### Aim of the exercise
Return exactly and only these lines: the first of the listing through the one containing "COL = SC.collection".

== Given records

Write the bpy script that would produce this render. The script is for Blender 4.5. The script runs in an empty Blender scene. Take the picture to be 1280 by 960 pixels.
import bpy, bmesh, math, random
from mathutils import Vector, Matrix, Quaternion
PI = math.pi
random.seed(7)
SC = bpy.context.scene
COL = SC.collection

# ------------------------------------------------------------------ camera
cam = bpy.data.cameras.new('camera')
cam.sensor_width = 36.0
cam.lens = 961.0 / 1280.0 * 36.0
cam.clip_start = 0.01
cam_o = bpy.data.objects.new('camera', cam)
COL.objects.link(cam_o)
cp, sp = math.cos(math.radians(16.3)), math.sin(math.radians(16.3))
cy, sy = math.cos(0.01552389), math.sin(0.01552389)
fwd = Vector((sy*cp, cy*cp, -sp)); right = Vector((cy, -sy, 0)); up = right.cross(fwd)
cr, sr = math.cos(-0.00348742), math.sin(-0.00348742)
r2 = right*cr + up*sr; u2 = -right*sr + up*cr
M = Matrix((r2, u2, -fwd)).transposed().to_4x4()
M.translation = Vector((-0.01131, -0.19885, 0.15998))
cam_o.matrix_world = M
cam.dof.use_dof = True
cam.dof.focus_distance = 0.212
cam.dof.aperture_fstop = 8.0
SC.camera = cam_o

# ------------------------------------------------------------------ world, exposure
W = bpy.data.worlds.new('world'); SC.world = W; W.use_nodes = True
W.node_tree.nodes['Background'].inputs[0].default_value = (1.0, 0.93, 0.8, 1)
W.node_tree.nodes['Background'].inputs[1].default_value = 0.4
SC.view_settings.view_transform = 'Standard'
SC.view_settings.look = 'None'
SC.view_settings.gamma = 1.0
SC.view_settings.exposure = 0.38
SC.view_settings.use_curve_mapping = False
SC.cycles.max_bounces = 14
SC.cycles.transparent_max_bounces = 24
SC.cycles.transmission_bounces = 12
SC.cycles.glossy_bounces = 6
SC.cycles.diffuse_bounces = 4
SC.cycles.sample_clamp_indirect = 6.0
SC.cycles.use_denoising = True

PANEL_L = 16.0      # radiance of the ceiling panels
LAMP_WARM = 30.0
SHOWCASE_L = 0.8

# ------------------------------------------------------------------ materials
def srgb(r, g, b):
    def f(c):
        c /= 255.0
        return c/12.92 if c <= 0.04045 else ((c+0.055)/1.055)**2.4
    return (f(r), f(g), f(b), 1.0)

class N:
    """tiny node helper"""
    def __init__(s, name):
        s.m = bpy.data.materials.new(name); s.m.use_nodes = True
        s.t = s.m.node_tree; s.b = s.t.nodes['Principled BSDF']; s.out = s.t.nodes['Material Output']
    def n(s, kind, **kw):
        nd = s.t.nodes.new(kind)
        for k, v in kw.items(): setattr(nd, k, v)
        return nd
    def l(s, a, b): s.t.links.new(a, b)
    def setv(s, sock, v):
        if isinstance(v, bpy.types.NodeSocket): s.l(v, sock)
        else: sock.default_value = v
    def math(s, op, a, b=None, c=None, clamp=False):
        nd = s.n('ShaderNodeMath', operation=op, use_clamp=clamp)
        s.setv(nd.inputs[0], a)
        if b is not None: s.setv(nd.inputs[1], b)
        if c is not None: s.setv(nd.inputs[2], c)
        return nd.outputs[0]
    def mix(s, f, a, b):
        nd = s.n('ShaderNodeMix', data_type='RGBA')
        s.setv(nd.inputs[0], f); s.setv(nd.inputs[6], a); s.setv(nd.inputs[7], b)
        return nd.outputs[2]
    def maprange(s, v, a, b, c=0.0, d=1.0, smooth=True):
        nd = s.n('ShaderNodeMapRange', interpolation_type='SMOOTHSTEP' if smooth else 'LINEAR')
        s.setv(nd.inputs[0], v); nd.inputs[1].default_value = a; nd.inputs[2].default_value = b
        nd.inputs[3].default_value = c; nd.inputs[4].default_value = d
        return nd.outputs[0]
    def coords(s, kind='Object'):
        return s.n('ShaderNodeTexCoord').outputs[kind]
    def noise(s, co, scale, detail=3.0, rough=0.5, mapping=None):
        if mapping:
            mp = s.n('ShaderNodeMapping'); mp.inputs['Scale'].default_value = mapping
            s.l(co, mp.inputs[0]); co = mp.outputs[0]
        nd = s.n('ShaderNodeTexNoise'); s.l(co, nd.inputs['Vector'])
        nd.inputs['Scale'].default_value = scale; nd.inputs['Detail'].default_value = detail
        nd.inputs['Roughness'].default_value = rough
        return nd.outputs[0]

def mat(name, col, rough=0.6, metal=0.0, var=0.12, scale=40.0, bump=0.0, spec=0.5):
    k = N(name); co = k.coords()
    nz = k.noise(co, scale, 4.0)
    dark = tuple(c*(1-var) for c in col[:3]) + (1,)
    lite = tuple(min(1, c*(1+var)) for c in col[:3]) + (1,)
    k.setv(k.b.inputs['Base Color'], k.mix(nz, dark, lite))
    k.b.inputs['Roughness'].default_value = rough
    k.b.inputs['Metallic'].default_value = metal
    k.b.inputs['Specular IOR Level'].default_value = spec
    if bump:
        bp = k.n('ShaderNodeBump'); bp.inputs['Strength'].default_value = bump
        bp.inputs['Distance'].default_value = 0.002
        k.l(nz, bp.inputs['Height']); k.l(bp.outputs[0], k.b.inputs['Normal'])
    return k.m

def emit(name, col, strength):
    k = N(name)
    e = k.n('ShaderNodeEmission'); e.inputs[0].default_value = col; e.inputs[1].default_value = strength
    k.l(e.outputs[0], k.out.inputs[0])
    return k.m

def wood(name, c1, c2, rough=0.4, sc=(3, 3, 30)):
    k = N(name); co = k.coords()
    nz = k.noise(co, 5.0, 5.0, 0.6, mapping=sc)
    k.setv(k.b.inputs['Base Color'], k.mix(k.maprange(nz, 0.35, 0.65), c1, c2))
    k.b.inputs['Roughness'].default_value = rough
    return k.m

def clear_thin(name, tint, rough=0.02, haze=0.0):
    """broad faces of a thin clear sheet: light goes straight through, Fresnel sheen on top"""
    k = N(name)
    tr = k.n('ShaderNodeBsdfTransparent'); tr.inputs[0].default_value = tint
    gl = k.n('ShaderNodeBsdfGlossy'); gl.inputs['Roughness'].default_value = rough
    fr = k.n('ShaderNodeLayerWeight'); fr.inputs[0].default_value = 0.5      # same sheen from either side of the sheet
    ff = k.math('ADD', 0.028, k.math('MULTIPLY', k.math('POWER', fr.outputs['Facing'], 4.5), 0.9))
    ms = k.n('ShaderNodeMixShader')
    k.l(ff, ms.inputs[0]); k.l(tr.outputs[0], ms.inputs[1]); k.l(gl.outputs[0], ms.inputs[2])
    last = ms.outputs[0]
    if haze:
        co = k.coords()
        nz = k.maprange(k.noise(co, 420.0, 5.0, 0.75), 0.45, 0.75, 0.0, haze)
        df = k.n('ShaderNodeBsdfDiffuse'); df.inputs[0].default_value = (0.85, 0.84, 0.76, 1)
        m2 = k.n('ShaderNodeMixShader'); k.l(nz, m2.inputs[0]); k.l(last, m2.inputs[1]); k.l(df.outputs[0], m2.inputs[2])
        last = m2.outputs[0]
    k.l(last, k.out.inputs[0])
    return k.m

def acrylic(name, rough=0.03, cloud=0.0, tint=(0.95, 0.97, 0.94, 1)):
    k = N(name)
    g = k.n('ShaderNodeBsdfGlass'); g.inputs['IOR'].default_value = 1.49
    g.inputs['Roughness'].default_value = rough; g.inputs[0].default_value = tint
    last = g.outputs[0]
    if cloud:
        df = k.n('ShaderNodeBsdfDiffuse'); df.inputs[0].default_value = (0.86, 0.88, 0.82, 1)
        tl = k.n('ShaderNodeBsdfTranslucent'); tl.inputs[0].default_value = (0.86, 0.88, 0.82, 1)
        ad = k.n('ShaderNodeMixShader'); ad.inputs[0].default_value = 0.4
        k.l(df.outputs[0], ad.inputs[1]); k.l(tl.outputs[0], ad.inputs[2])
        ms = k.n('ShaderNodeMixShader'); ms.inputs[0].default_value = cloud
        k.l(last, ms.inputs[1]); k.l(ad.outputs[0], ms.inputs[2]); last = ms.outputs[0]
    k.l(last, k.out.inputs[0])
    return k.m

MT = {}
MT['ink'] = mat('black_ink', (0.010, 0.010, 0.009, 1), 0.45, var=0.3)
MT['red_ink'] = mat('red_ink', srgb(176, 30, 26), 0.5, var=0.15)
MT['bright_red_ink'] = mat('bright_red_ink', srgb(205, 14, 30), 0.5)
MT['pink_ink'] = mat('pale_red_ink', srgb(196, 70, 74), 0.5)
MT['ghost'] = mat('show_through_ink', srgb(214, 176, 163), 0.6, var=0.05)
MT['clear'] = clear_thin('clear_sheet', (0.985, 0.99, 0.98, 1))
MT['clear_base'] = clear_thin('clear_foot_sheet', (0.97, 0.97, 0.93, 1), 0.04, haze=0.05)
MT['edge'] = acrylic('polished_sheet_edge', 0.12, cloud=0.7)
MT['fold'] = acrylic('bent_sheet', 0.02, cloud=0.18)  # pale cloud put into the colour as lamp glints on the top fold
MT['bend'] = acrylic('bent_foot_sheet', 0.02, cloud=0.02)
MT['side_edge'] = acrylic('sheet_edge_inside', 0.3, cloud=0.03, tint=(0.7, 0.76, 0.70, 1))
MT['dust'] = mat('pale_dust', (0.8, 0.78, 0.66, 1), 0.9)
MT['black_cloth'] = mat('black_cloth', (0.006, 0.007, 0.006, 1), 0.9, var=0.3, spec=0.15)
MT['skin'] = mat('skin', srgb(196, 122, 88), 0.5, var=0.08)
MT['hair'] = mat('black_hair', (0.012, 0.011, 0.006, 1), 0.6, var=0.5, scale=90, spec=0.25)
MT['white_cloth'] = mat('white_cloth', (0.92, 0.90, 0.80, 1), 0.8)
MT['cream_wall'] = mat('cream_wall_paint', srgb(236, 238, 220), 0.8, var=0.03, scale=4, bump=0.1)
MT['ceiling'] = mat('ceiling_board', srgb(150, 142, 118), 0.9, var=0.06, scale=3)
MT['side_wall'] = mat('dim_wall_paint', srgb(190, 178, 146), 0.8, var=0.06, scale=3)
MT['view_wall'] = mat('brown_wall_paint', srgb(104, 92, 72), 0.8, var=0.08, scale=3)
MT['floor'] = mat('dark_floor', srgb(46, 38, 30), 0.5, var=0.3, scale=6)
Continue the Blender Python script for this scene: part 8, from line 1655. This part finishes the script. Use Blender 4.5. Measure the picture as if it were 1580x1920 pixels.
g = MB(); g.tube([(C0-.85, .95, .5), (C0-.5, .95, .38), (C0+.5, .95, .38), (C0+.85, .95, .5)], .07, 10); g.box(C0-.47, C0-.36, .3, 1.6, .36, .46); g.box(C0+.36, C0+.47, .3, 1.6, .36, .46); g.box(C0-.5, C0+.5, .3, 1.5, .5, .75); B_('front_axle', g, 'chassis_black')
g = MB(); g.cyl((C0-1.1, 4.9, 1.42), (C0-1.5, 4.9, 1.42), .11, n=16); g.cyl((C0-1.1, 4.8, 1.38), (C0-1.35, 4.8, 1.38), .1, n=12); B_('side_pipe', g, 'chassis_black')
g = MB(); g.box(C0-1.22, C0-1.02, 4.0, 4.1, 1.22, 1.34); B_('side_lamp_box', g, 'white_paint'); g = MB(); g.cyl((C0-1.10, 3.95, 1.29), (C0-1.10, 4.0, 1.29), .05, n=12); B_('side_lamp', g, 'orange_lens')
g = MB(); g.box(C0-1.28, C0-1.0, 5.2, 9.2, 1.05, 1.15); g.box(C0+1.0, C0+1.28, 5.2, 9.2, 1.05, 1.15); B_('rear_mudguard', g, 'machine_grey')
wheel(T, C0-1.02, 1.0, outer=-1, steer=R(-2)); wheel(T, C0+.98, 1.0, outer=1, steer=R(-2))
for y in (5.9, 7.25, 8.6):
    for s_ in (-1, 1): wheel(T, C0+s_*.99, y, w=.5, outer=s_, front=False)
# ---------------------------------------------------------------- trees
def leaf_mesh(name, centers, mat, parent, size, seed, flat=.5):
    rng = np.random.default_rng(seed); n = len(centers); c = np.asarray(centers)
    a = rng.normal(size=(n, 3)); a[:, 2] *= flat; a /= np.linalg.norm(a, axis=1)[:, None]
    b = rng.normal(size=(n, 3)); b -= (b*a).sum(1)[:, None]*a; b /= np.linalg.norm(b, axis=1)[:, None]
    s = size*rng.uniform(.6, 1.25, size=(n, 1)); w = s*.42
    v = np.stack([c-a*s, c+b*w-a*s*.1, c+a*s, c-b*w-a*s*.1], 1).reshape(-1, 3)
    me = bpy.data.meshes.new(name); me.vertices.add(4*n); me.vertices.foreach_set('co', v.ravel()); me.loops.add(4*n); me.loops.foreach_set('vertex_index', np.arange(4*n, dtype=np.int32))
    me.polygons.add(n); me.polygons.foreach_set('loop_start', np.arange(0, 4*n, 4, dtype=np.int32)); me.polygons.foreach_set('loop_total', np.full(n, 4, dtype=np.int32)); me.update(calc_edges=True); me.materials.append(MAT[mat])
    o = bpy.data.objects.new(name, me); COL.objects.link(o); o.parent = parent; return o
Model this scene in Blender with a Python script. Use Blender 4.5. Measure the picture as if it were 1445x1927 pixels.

====

### Final answer
Write the bpy script that would produce this render. The script is for Blender 4.5. The script runs in an empty Blender scene. Take the picture to be 1280 by 960 pixels.
import bpy, bmesh, math, random
from mathutils import Vector, Matrix, Quaternion
PI = math.pi
random.seed(7)
SC = bpy.context.scene
COL = SC.collection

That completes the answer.